The craziest part was that back in 2017, just before his “deep dive” into the Bowie archive, Morgen had a heart attack that left him in a coma for a week. “A lot of the reporting has made it seem like I was working so hard on this film that I had a heart attack,” he says. “That was not what happened at all. I had been working on everything else, had a heart attack — and then I had to start this! I did not start this project like, ‘I’ve been working out, I’m in great shape for this marathon.’ I was already fucking fragile.”
Risk and reward
Nonetheless, Morgen counts the making of Moonage Daydream as “the most rewarding creative experience of my career”. And after everything he went through, “The fact that there was something legible at the end of it that someone could watch for two hours and 15 minutes felt like a massive victory unto itself.”
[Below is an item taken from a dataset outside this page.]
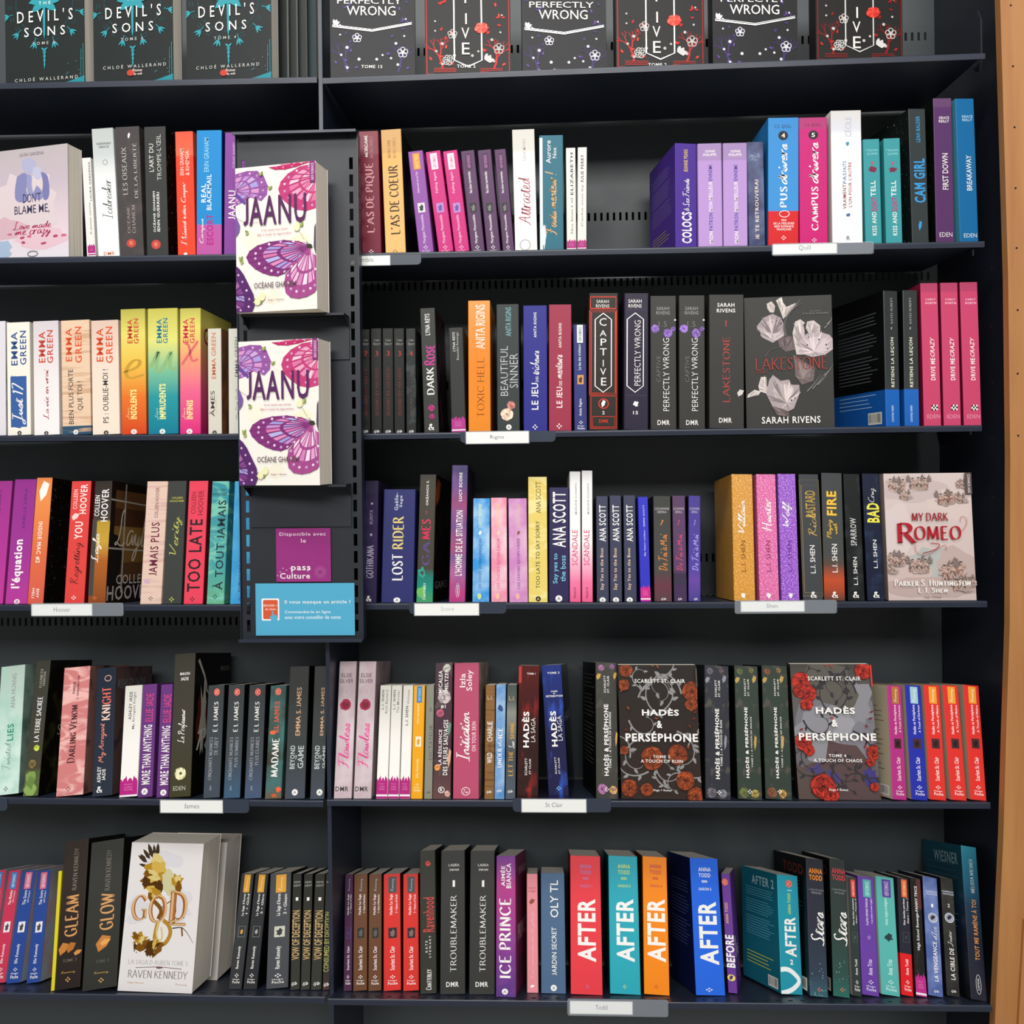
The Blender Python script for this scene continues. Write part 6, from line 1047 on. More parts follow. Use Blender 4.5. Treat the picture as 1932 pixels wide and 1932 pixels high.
book(412, 604, 120, 492, ([(0, '2c2522'), (.5, '342b27'), (1, '3a312c')],), 'tall brown black paperback with a copper ribbon', by=1250, side='1b1816', T=(('RAVEN KENNEDY', 548, 160, 602, 475, '9a8f80', 'r'), ('GLEAM', 485, 518, 605, 830, 'e0a468', 'Rf'), ('*leaf', 445, 880, 520, 975, 'c07a30', ''), ('*leaf', 505, 875, 575, 955, 'b06a28', ''), ('*leaf', 560, 930, 640, 972, 'd08a3c', ''), ('TOME 3', 478, 1000, 580, 1024, '8a7a6a', 'hr'), ('Romancy', 465, 1092, 572, 1116, 'c89a48', 'hC'), ('*4', 495, 1138, 535, 1180, 'e0a860', '')))
book(620, 882, 125, 694, ([(0, '33332f'), (.5, '393935'), (1, '3e3e3a')],), 'tall charcoal paperback with a copper bird', by=1255, side='1b1816', T=(('RAVEN KENNEDY', 795, 172, 852, 480, '8a857a', 'r'), ('GLOW', 750, 500, 875, 780, 'e0a468', 'Rf'), ('*leaf', 728, 820, 840, 945, 'c07a38', ''), ('*leaf', 760, 850, 840, 900, 'e0a050', ''), ('TOME 4', 728, 1005, 825, 1030, '6a665c', 'hr'), ('Romancy', 715, 1094, 825, 1118, 'c8a048', 'hC'), ('*4', 745, 1145, 790, 1185, 'e0a860', '')))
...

Moonage Daydream turned out to be more than “legible”. It was sold to Universal for international territories and Neon for North America in November 2021, premiering at Cannes this May to glowing reviews. Morgen was “wildly surprised” by the reaction, but not as cheered as he was when the film went on general release four months later.
“One of the challenges was to prepare audiences for something which doesn’t present information in a manner we are accustomed to when we hear ‘music documentary’,” he says. “I think Universal and Neon did a tremendous job with the marketing and the positioning of the film — especially Universal, who did it in 40 different territories with 40 different cultures. The most gratifying aspect of the seven years was seeing the response on social media on opening weekend. People were not saying, ‘What the fuck is this?’ It seemed like everyone got it and everyone was reading it in the way it was designed to be read.”
Moonage Daydream has since grossed $11.8m at cinemas worldwide — so maybe the chaos was worth it. “From the moment I said I wanted to do documentaries in 1989,” agrees Morgen, “my entire career pursuit has been to create theatrical non-fiction experiences that would entertain audiences in cinemas. To have my biggest commercial success on this film has been beyond my dreams.”